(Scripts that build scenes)

──────

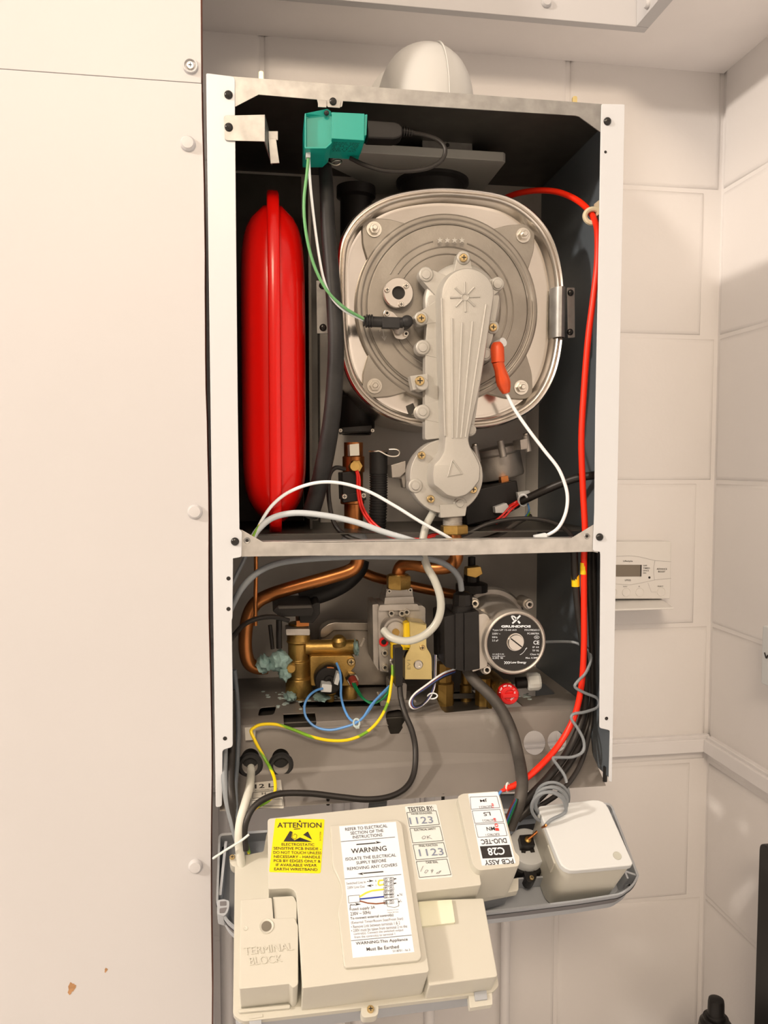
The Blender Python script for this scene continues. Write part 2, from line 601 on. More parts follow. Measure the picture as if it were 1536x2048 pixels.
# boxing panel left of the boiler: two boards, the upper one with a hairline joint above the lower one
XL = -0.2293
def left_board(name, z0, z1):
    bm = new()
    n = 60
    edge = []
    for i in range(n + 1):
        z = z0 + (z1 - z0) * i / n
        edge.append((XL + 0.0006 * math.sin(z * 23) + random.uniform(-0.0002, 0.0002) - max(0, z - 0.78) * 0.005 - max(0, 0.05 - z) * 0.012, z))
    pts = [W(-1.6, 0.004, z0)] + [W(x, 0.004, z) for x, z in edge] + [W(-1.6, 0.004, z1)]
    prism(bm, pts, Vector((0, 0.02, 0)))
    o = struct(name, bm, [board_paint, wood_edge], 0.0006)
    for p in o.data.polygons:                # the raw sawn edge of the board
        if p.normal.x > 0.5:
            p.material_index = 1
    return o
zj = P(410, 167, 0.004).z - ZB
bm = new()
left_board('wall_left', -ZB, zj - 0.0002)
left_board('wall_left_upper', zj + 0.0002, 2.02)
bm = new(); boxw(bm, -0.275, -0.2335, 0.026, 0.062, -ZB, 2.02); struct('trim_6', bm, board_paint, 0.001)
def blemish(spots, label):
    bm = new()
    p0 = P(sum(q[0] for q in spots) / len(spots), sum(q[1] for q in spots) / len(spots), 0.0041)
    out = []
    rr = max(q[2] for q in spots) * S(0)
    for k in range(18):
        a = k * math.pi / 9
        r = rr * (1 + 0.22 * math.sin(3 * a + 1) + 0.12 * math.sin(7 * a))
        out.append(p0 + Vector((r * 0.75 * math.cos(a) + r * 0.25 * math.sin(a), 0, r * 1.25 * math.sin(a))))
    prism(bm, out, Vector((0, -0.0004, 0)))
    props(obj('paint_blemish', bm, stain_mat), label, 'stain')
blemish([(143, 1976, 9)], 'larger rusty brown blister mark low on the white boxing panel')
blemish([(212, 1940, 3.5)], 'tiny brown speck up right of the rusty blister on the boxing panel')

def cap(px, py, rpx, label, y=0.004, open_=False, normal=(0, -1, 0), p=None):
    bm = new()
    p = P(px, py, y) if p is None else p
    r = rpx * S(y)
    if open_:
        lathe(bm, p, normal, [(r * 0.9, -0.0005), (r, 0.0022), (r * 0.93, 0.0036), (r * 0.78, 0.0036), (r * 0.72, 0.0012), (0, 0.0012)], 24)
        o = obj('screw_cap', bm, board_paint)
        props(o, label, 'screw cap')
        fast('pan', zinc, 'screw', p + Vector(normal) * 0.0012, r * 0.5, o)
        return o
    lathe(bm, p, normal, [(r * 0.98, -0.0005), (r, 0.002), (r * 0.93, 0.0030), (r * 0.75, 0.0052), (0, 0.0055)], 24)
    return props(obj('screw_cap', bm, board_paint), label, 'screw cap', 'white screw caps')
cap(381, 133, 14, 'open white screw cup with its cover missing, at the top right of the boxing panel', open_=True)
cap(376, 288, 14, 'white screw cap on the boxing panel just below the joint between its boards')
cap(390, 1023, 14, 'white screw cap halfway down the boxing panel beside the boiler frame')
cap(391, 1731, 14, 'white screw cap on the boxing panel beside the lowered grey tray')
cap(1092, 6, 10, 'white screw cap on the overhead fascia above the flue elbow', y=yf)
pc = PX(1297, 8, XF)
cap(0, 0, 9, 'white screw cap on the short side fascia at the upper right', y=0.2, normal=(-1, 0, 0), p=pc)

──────

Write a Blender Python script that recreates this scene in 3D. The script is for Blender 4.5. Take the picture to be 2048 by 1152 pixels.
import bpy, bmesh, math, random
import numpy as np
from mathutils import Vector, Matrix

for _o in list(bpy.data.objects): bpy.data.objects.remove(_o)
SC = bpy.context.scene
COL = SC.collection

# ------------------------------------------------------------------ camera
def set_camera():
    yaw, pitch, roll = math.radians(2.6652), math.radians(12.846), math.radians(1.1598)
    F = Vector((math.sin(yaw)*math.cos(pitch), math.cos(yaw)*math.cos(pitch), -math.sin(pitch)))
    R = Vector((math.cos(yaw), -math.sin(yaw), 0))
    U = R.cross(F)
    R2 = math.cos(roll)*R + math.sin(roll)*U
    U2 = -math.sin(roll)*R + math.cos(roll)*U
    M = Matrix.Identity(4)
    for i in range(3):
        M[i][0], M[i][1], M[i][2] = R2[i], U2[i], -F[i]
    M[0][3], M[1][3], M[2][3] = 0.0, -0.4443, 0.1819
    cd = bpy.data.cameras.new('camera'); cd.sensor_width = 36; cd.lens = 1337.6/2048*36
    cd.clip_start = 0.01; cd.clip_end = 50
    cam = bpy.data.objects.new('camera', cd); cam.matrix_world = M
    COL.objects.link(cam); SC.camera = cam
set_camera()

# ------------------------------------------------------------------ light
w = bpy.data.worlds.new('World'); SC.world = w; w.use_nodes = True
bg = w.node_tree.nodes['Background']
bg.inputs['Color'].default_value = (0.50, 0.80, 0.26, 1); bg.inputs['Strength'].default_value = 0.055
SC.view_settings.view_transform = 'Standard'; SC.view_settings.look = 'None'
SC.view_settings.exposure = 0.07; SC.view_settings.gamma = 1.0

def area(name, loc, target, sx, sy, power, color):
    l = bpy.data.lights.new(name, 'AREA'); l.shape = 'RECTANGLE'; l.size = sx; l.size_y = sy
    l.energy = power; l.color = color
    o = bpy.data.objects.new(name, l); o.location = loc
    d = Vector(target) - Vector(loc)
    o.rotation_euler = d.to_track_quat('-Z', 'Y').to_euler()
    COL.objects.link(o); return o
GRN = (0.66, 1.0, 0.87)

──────

Task statement:
What is the number of lines that hold the string "from"? Reply with that number alone.

Exercise result:
2